Further, Sawatzky says there is much written evidence to show that many families chose not to leave Manitoba for Paraguay in the 1920s, largely due to the woman’s influence. The main reason would have been staying close to extended family.
One of the reasons Sawatzky believes Mennonite women held some control in the family was due to the way inheritance worked. Unlike many European cultures of the time, where sons were the sole beneficiaries, Mennonites typically treated both sons and daughters equally in terms of inheritance.
“A woman, when she went into her marriage, she would eventually be getting an inheritance. So her economic role in the family was huge.”

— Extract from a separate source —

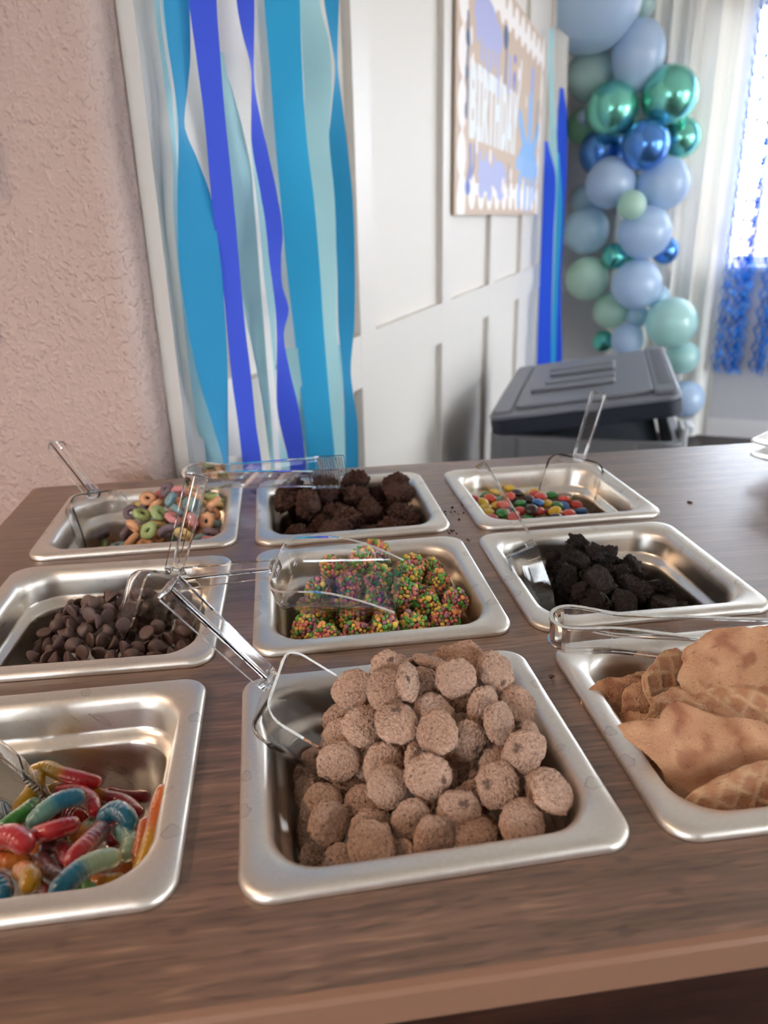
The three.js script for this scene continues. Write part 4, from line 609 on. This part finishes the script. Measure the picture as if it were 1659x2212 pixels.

The early Mennonites are believed by most to have been highly pragmatic. The Kanadier, after all, were some of the most conservative among the traditionalist groups to emigrate to Manitoba. According to Sawatzky, the more liberal Mennonites stayed in Russia or emigrated to the United States.
Even so, he says, it would be wrong to assume that Manitoba Mennonites enjoyed no forms of artistic endeavour.
In their furniture, for example, Mennonites were known to apply paint with special tools to produce the effect of woodgrain when high-quality woods weren’t available.
Another good example is the early Mennonites’ appreciation for an artform called text illumination. This technique employed a combination of text written in beautiful calligraphy surrounded by artistic images which might include biblical figures, foliage, or wildlife. It was taught in Germanic schools from the seventeenth century right up until the early twentieth century.
In the early twentieth century, a transition took place in the Mennonite culture.
“There was a shift to buying things instead of making them, because they had money and the capitalist Canadian world was opening up to them,” says Sawatzky. “Not only in terms of stores but transportation to those stores.”
This was true of the Mennonites who remained in Canada. Those who moved to Paraguay and Mexico did so for a reason: to maintain their long-held traditions and practices outside of government interference.